La jalousie
Qui pour soi-même voire dans son entourage n’a pas utilisé ce mot : jalousie, à l’adresse de quelqu’un ? Je tiens avant de commencer à apporter une précision. Souvent on confond jalousie et possessivité, ce sont deux concepts bien distincts. La jalousie appartient au domaine de la névrose, elle est une angoisse sur la fidélité de l’autre. La possessivité, névrose également, correspond au besoin d’appropriation de l’autre. La différence tient essentiellement dans ce que l’un est projection, la jalousie, l’autre tient plus d’une problématique à la mère récurrente dans sa relation avec autrui. Cela peut sembler difficile d’approche, mais vous le verrez il n’en est rien.
La jalousie est une angoisse
Mettons en scène un couple : un mari, une femme... Postulons un mari jaloux... Autrement dit chaque occasion est l’objet pour celui-ci d’une théatralisation d’événements... Il imagine sa femme dans d’autres bras, avec un amant... Chaque regard qui se porte sur elle donne lieu à des “scènes de jalousie” : “pourquoi il te regarde ainsi ? qu’est ce que tu lui as fait pour le provoquer ?”, les exemples ne manquent pas et je pense que chacun peut en trouver de par son propre vécu. La jalousie consiste donc à imaginer des situations, des relations, des comportements de l’être aimé avec d’autres personnes. Plus haut je parlais de “projection”, pourquoi ? Certes les propos qui vont suivre vont certainement révulser toute personne jalouse et éclairer d’une manière un peu brutale la “victime” de ces actes de jalousie...
Tout ce que le “jaloux” attribue à l’autre n’est que projection d’un propre désir inconscient. Le mari jaloux, pour reprendre notre exemple, est en fait en proie à des désirs inconscients “d’infidélite”... Ces désirs dans le cadre de la pulsion sont tout à fait fréquents et “normaux”, il ne faut pas confondre : désir et réalisation du désir (voir chapitre du même nom)... Mais cette pulsion inconsciente est insupportable... de par son mode de fonctionnement conscient, éducation, etc. Rendre conscient une telle pulsion par une forme directe apporterait une angoisse et un traumatisme où l’être en question ne pourrait “vivre avec”. La solution qui s’ouvre à lui reste donc la projection : je projète mes propres désirs inconscients sur l’autre. Finalement tout ce qui est attribué à l’autre est le reflet d’une pulsion propre à soi même.
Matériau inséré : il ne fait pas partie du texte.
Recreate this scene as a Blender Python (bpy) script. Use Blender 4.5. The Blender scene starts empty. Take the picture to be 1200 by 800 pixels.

La nature de cette projection, sa mise en scène nous donne des indications sur l’essence de la pulsion projetée. Il n’existe pas une jalousie mais des formes multiples de jalousie qui se matérialisent pour notre mari jaloux par des projections de type : infidélité de l’autre à différents degrés, du simple regard porté sur un autre au passage à l’acte en passant par de nombreux autres débordements d’imagination.
Etre deux à s'entendre
Accepter cette idée de projection n’est pas évidente. Le mari jaloux niera cet état de fait, ne peut admettre que ce soient ses propres désirs qu’il approprie à l’autre. Pourtant la démarche ne peut être que stabilisante au niveau du couple. En effet la jalousie est souvent associée au qualificatif “trop”. “Mon mari est trop jaloux, ma femme est trop jalouse, il (elle) me rend la vie impossible”. Et il n’est pas rare d’en arriver à voir des relations se dégrader voire se rompre pour de “la jalousie”.
L’autre, cible ou victime, ne doit pas comprendre dans ses lignes : “ah donc c’est toi qui désire me tromper”, ce qui aggraverait une communication déjà fragile mais plutôt entamer un dialogue. Cette pulsion est par définition inconsciente, on pourrait parler à la limite de pulsion animale que le conscient, l’être dit civilisé, exempt de tout reproche, ne peut maîtriser. Le dialogue permet la réflexion sur soi-même, certes il n’apportera pas les réponses d’un domaine inaccessible mais il permet l’apparition de la tolérance. Savoir ce qui appartient réellement à l’un ou à l’autre est indispensable. Cheminer vers “pourquoi ai-je besoin d’être jaloux ?” puis “pourquoi ai-je ces désirs que j’attribue à l’autre” permettent bien souvent d’améliorer son rapport à l’autre et souvent soulève d’autres questions qui finalement n’avaient aucun rapport avec un “désir d’infidélité”.
On ne peut “aider” quelqu’un si la demande de ne vient pas l’autre. On ne peut être aidé malgré soi. L’homme ou la femme jaloux(se) exprime une angoisse, c’est elle qu’il faut entendre et non pas les mots exprimés qui traduisent d’une manière déformée celle-ci. Car il ne faut pas s’y méprendre, être jaloux fait souffrir l’autre mais surtout celui a besoin de cette projection vers l’être qui lui est le plus cher, l’être aimé, sa raison d’être.